I look forward to an interesting discussion. As a post-script, it might be useful to point out that the views I have expressed above have had no deleterious effects on my Christmas devotions: indeed, they have enhanced them. I don’t have to waste time, as the Red Queen advised Alice, trying to ‘believe six impossible things before breakfast’ and then seeking to justify them.
Appendix
- “Veiled in flesh the Godhead see” (Hark the Herald)
- “….Our God, heav’n cannot hold him…a stable place sufficed, the Lord God Almighty, Jesus Christ” (In the Bleak)
- “The Word becomes incarnate, and yet remains on high” (A Great and Mighty)
- “Behold, the great Creator makes himself a house of clay, a robe of virgin flesh he takes which he will wear for ay/Hark, hark! The wise eternal Word like a weak infant cries; in form of servant is the Lord, and God in cradle lies”
- “The Lord of Hosts, the God most high, who quits his throne on earth to live…” (To us a Child)
- “Christian children all must be mild, obedient, good as he” (Once in Royal)
- “He lies ‘mid the beasts of the stall, who is Maker and Lord of us all.” (Come, come to the manger)
- “If Jesus had wanted for any wee thing, a star in the sky, or a bird on the wing, or all of God’s angels in heav’n for to sing, he surely could have it, ‘cause he was the King” (I wonder as I wander)
- “Lo within a manger lies he who built the starry skies; he who, throned in heights sublime, sits amid the cherubim” (See amid)
- “…radiant beams from thy holy face….” (Silent night)
Peter
The Revd Canon Dr Peter Shepherd
Clitheroe, Lancs
1 Comment
The discussion of the paper during the forum meeting proved very interesting.
I was particularly struck by those who were holding on to the importance of humanity – the full deal – for the person of Christ and the challenge the two natures’ view poses. I have just been checking the wording of the Athanasian Creed: it seems to me that the wording makes the full deal, ie humanity, secure. The problem is reconciling two natures.
When I was a Reader, now more than 25 years ago, I often encountered an analysis of one or other miracle story in which “this is the human bit, and that is the divine” was the way people in the pew viewed it. I caused some consternation when I pointed out that Christian doctrine requires that the person of Christ be fully human and that whatever we mean by his Divinity it is not some part of his presence which has replaced what was there originally. I was content to stick to my line that Jesus was as fully human as we are.

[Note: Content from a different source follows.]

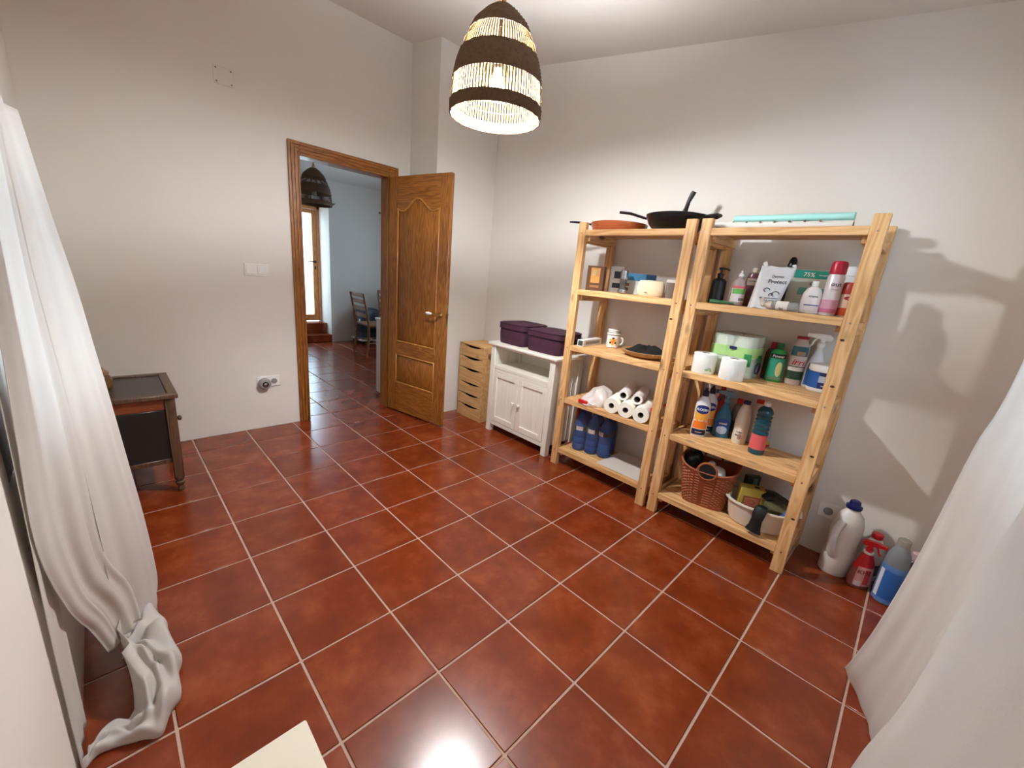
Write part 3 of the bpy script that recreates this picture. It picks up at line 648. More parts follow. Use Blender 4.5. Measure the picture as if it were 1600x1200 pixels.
mk('fabric', loft([(6.6, [(3.7, -11.22), (3.2, -11.32), (2.6, -11.22), (2.0, -11.32), (1.4, -11.1), (.8, -11.25), (.2, -11.12)]),
                   (3.75, [(3.79, -11.2), (3.3, -11.33), (2.6, -11.26), (1.95, -11.3), (1.25, -11.05), (.7, -11.2), (.2, -11.1)]),
                   (2.97, [(3.92, -11.15), (3.4, -11.3), (2.7, -11.28), (2.1, -11.28), (1.45, -11.05), (.8, -11.2), (.2, -11.1)]),
                   (1.97, [(3.86, -11.09), (3.5, -11.28), (2.9, -11.28), (2.3, -11.25), (1.75, -11.05), (1.0, -11.18), (.2, -11.1)]),
                   (1.0, [(4.02, -11.02), (3.7, -11.24), (3.2, -11.28), (2.8, -11.22), (2.3, -11.05), (1.3, -11.15), (.2, -11.1)]),
                   (.35, [(4.25, -10.955), (3.8, -11.2), (3.3, -11.26), (3.0, -11.2), (2.6, -11.05), (1.5, -11.12), (.2, -11.1)]),
                   (.0, [(4.56, -10.94), (3.9, -11.21), (3.4, -11.26), (3.1, -11.2), (2.75, -11.05), (1.6, -11.12), (.2, -11.1)])], 110, 60, .006, 14), CURT, rc, world=True, solid=.0012, ang=80)
mk('rod', M().tube([(4.4 * T, -11.25 * T, 6.66 * T), (-.8 * T, -11.25 * T, 6.66 * T)], .011, 10), CHROME, rc, world=True)

# ------------------------------------------------------------------ white table under the camera
tb = thing('table', 'white table corner at the bottom edge of the picture', 'table', (-1.08 * T, -10.2 * T, 0))
mk('top', M().box((-1.55 * T, -11.0 * T, 2.13 * T), (-.625 * T, -9.27 * T, 2.2 * T), .002), mat('table_white', (240, 232, 214), .35), tb, world=True)
for x in (-1.5, -.8):
    for y in (-10.9, -9.45): mk('leg', M().box((x * T, y * T, 0), ((x + .12) * T, (y + .12) * T, 2.13 * T), .003), WPAINT, tb, world=True)

# ------------------------------------------------------------------ far room furniture
sb = thing('sideboard', 'white sideboard end standing just behind the open door', 'sideboard', (5.9 * T, .72 * T, 0))
def sbx(n, a, b, m=WPLAS): return mk(n, M().box([v * T for v in a], [v * T for v in b], .002), m, sb, world=True)
sbx('side', (4.96, .14, 0), (5.02, 1.3, 2.3)); sbx('side', (6.74, .14, 0), (6.8, 1.3, 2.3)); sbx('top', (4.94, .13, 2.3), (6.82, 1.34, 2.37)); sbx('back', (5.02, .15, .1), (6.74, .19, 2.3)); sbx('base', (5.02, .19, .1), (6.74, 1.28, .16))
for k in range(2): sbx('door', (5.03 + k * .86, 1.25, .17), (5.87 + k * .86, 1.3, 2.28))
CHW = wood('brown_pine', (150, 104, 66), (110, 72, 42), 2, .5)
def chair(label, x, y, rz):
    r = thing('dining_chair', label, 'chair', (x * T, y * T, 0), rz, 'ladder back dining chairs')
    w, d = .21, .2
    for s_ in (-1, 1):
        mk('leg', M().tube([(s_ * w, -d, 0), (s_ * w, -d, .44)], .017, 8), CHW, r)
        mk('back_leg', M().tube([(s_ * w, d + .03, 0), (s_ * w, d, .25), (s_ * w, d, .46), (s_ * w, d + .03, .68), (s_ * w, d + .075, .9)], [.017, .019, .019, .017, .014], 8), CHW, r)
        mk('stretcher', M().tube([(s_ * w, -d, .2), (s_ * w, d + .01, .2)], .011, 6), CHW, r)
    mk('seat', M().box((-w - .02, -d - .02, .435), (w + .02, d - .02, .465), .008), CHW, r)
    for z, yy in ((.56, .012), (.66, .027), (.76, .045), (.85, .062)): mk('back_slat', M().box((-w, d + yy - .009, z), (w, d + yy + .009, z + .055), .006), CHW, r)
    mk('stretcher', M().tube([(-w, 0, .2), (w, 0, .2)], .011, 6), CHW, r)
    return r
chair('brown ladder back chair beside the white sideboard in the far room', 7.55, 6.6, PI / 2)
chair('brown ladder back chair on the far side of the white table top', 9.36, 7.85, 0)
ft = thing('dining_table', 'white topped dining table between the two far chairs', 'table', (9.2 * T, 6.4 * T, 0))
mk('top', M().box((8.2 * T, 5.8 * T, 2.18 * T), (10.3 * T, 7.1 * T, 2.26 * T), .004), WPLAS, ft, world=True)
for x in (8.35, 10.1):
    for y in (5.9, 6.9): mk('leg', M().box((x * T, y * T, 0), ((x + .13) * T, (y + .13) * T, 2.18 * T), .003), CHW, ft, world=True)
dl = thing('dolly', 'white wheeled dolly board under the dark crate', 'dolly', (8.45 * T, 9.25 * T, 0))
mk('board', M().box((-.58 * T, -.62 * T, .19 * T), (.58 * T, .62 * T, .25 * T), .003), WPLAS, dl)
for sx in (-1, 1):
    for sy in (-1, 1): mk('wheel', M().lathe([(.028, -.011), (.03, -.006), (.03, .006), (.028, .011)], 14, mtx=Matrix.Translation((sx * .46 * T, sy * .5 * T, .03)) @ Matrix.Rotation(PI / 2, 4, 'Y')), BLACK, dl)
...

It is perverse, however, not to look for some way of rising to the challenge of the divine nature. That challenge is there as part of our tradition.
My personal way of doing that is to take an analogy from Wave Mechanics. Light as a physical phenomenon has two aspects, as a particle and as a wave. Newton’s original idea of light was as a stream of particles. Later phenomena such as scattering and interference led physists to conceive of it as a wave. But some phenomena can still only be explained by light as a particle.
So it has to be both, but in any particular phenomenon it has to be considered as one or the other aspect as required, but not both at once. On that analogy, the two natures of Christ can be thought of as similar to two aspects. There is therefore no difficulty about asserting the totality of his humanity: it is the aspect by which we may legitimately choose to interpret our view of him.
It is important to remember that that what I have set forward is no more than an analogy; it is not a proof nor an explanation at how we arrive at the two natures’ characterisation. But as a precedent for a two aspects’ way of looking at the problem it is a good way of making sense of it, and certainly of holding on humanity, the full deal.